市場心理は欧州と米国におけるロックダウン緩和の兆しにも励まされた。
需要回復は先月のサウジアラビアとロシア主導による歴史的な協定から始まった。世界生産から日量970万バレルを削減するという前例のない合意に続き、サウジアラビアやその他の湾岸産油国も自発的に追加減産を行った。
それ以来、ブレント先物価格は約75%上昇した。サウジアラムコは代表油種の公式販売価格を地域の指標であるドバイ・マーカンタイル取引所(DME)のオマーン原油先物に基づいて決定しているが、そのオマーン先物価格も2倍以上となり、昨日は35.46ドルで取引を終えた。

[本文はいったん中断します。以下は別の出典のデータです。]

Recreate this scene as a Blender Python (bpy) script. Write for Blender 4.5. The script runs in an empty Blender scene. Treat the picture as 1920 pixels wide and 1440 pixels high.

「この功績はサウジアラビアに触発された世界的な減産にある」とドバイのある石油幹部がアラブニュースに語った。
OPECのモハメド・バルキンド事務局長は、この好転は「新型コロナ危機のなかで各国政府の最高レベルがエネルギー市場を安定させようと世界的な協力および支援を行った」結果であると述べた。
ブレント価格は3月中旬以来最高となり、WTIがマイナス圏に落ち込み、石油トレーダーから「ブラックマンデー」と呼ばれた日から僅か1か月での回復となった。ブラックマンデー後は、米国のシェールオイル生産量も特にテキサスの主要生産地における油井の閉鎖や倒産の打撃を受けていた。
石油市場の穏やかな高揚感は株式市場にも反映された。原油価格上昇とロックダウン緩和の兆しを受け、米株式市場でもS&P 500種株価指数は前日より3%以上上昇し、3,000に手が届く距離となった。
市場心理をさらに励ましたのが、新型コロナワクチンの実用化が予想よりも早まるかもしれないとの報道だ。
それにもかかわらず、より慎重な見方をする専門家もいる。 コンサルタント会社Qamarの最高経営責任者であるロビン・ミルズ氏は、「特に米国のエネルギーの見通しに関する時期尚早の高揚感」に対して警告を発した。
「価格が十分に回復したことから既存の坑井を再開することはできますが、新たな掘削は最小限になります。米国の『エネルギー支配』の夢は終わったのです」とミルズ氏はアラブニュースに語った。